En estos pocos años, las huelgas se han venido tan abajo que los dos sindicatos de clase como CCOO y UGT están haciendo todo lo posible porque el paro feminista del próximo 8 de marzo sea de tan solo dos horas. La huelga feminista no se hace (ojo cuidado) para decir “portavoza”. No, es algo bastante más serio. Se convoca para denunciar un sistema laboral que condena a las mujeres a cobrar menos que los hombres, a renunciar a sus carreras profesionales por atender de manera prioritaria sus cargas familiares o a declinar puestos de responsabilidad en lugar de un hombre. Se trata de una huelga laboral de género. Probablemente la primera de la historia.
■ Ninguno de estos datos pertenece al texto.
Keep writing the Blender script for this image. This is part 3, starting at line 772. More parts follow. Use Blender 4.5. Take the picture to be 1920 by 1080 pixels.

Pero una huelga laboral al fin y al cabo.

Por eso no entenderé que una huelga se pueda convocar durante dos horas. Eso más que una huelga es un paro para bajar a la puerta y hacerse una foto. Y que todo siga igual. Las huelgas, ya lo sabemos, solo funcionan si tienen un efecto concreto. Si se notan en la economía, aunque solo sea durante una jornada.

Un día de huelga es doloroso. No es un día de fiesta. El trabajador (trabajadora en este caso) pierde dinero. Bastante más que una jornada entre unas cosas y otras. Pero eso, en este mundo en el que vamos tan ajustados, no debería ser una excusa. El fin siempre es más alto que ese día de trabajo no cobrado. Las huelgas de finales del siglo XIX y principios del siglo XX nos dieron una jornada de ocho horas, seguros sociales, derecho al cobro de una ayuda cuando nos quedamos sin trabajo, un mes de vacaciones y salarios dignos. Entonces se luchaba por el futuro. Quizás es que ahora tan solo luchamos por nosotros mismos. Y mismas.